All tanks be provided with a means of draining.
Atmospheric storage tanks be covered.
Tank size should have the capacity of draw down (gallons between cycles of high and low shut-off at desired pressure setting) at twice the GPM of pump discharge rate.

Useable tank volume is the amount of water that can be drawn off between high and low pressure switch setting. This volume varies with basic tank size, switch settings and degree of supercharge.

In limited capacity source systems, the storage capacity must be larger in order to have a satisfactory system.

For the two-pump system discussed earlier, the open storage tank should have a capacity which is at least equal to one day’s average consumption requirements. Larger storage volume will be necessary to meet special demands, such as fire fighting.

Storage capacity can be increased by using extra hydropneumatic tanks to store capacity needed to satisfy system demands.

For low yielding wells, the well casing itself may be used to store water. This storage is that water in the well casing between static level and maximum pumping level, which is about one gallon per foot for 6-inch diameter wells.

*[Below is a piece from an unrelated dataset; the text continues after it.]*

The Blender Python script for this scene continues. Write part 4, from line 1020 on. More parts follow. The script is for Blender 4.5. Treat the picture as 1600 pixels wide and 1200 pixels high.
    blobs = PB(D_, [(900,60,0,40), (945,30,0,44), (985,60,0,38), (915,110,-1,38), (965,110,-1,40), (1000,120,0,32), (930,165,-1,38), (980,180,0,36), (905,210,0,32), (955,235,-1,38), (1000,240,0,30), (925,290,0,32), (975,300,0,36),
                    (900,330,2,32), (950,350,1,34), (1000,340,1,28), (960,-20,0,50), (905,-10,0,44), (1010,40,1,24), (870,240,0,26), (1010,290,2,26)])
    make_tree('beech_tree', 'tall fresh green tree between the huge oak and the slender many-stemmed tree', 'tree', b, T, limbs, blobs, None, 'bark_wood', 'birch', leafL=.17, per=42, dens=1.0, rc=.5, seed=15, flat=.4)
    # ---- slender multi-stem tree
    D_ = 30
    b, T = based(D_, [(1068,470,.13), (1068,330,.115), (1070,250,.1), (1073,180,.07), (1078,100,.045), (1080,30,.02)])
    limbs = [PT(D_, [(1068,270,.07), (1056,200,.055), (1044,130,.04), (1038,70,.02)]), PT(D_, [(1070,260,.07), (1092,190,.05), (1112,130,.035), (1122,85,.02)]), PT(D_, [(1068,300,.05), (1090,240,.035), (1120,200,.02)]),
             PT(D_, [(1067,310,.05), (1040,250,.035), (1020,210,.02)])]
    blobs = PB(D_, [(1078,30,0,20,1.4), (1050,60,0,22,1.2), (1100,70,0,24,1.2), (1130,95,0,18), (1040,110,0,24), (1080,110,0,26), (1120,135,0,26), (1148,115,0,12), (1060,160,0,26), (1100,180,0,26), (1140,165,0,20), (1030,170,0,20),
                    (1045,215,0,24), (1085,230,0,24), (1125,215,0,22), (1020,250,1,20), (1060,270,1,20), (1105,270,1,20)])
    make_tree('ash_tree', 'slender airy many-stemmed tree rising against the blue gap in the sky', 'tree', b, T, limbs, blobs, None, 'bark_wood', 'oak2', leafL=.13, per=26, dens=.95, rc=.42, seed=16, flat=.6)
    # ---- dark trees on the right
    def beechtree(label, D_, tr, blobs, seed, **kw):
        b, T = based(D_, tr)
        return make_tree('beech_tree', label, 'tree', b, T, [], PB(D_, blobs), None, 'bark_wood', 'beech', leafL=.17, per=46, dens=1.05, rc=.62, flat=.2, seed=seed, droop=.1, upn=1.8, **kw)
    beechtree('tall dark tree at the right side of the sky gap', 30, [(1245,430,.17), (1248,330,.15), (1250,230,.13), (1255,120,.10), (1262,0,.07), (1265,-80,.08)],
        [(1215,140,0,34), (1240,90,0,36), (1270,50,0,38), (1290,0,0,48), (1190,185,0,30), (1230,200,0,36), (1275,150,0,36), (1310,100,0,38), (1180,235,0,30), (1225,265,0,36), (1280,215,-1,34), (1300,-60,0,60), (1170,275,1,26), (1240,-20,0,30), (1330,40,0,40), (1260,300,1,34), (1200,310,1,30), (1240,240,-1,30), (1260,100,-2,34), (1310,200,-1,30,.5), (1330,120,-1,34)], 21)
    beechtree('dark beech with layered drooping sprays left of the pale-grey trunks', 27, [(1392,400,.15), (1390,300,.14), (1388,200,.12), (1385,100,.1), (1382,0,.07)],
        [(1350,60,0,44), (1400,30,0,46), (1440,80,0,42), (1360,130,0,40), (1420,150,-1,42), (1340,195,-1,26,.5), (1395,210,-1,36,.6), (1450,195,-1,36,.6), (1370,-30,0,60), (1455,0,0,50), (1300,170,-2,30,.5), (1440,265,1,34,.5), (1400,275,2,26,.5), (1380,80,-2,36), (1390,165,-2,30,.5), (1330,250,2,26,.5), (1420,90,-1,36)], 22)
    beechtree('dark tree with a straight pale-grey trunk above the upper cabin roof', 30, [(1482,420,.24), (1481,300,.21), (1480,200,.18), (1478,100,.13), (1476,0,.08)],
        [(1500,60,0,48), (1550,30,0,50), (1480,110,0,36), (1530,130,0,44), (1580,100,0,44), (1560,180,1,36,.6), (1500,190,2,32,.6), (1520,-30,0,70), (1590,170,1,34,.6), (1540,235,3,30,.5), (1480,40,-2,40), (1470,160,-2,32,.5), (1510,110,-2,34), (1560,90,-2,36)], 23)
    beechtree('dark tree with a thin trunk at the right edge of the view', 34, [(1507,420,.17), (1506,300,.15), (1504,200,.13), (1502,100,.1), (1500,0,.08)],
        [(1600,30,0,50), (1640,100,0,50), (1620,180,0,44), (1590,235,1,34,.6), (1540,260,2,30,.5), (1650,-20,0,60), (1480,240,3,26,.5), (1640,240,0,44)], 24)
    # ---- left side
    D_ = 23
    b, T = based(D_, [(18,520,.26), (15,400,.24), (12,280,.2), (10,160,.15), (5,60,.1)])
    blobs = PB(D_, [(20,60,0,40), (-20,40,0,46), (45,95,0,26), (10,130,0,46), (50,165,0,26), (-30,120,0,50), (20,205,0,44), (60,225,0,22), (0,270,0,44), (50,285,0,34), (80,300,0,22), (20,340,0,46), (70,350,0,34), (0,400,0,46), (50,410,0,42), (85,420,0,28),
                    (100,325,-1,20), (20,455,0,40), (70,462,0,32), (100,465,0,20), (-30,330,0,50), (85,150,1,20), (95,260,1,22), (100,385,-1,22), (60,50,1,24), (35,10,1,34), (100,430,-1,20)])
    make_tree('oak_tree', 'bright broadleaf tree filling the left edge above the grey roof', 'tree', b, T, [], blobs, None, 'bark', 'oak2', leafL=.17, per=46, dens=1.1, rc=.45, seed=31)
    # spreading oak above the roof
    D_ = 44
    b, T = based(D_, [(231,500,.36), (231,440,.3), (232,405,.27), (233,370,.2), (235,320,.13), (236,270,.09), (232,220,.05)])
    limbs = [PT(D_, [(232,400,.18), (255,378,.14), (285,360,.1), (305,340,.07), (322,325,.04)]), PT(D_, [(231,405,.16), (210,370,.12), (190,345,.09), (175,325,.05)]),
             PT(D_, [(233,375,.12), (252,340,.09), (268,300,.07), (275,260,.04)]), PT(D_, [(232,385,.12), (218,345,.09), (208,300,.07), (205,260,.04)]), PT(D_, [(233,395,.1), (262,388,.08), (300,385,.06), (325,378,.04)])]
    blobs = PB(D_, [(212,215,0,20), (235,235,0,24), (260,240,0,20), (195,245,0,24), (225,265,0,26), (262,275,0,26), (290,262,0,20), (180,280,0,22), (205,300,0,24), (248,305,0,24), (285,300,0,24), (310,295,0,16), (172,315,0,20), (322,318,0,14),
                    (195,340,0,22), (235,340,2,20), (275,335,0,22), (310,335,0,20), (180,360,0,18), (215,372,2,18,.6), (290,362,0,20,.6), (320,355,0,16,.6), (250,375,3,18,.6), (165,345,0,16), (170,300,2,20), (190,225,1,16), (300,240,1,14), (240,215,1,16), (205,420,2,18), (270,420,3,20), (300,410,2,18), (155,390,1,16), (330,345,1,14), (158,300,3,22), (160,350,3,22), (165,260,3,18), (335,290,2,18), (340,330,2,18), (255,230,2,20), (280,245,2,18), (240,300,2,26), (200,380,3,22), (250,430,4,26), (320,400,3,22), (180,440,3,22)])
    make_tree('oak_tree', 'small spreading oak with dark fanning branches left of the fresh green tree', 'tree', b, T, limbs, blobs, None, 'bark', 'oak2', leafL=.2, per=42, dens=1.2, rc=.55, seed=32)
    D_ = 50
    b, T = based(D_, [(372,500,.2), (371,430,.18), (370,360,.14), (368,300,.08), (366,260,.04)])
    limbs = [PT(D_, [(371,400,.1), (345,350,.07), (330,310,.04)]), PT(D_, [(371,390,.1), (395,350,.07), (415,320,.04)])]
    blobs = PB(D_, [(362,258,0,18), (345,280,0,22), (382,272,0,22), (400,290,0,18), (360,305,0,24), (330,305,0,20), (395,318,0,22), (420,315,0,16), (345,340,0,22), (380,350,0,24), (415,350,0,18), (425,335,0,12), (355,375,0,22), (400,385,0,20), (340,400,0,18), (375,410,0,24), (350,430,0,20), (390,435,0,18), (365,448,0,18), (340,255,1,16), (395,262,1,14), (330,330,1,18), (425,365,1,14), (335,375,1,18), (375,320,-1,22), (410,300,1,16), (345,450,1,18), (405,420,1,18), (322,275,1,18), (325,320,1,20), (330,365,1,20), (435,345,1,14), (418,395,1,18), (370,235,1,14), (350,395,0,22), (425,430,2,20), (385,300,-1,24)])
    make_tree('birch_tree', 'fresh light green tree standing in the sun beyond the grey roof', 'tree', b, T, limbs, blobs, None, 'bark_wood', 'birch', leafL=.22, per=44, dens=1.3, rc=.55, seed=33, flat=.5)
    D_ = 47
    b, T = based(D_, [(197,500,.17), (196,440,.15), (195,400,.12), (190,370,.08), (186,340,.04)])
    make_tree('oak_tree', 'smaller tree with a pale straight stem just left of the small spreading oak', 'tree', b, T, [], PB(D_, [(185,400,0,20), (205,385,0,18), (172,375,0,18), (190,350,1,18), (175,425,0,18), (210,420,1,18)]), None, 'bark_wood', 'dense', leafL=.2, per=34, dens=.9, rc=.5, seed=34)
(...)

Each of these methods is an attempt to make best use of water from a limited capacity source. The desired rate and duration of use will dictate the tank size required. The system capacity is the important consideration.

For surface water sources, the hydropneumatic tank size would be determined in the same way as for an adequate source. Water treatment exposure time may require larger tanks.

The reservoirs or cisterns, which receive surface runoff should be large enough to supply the average daily demand over a drought period of maximum length.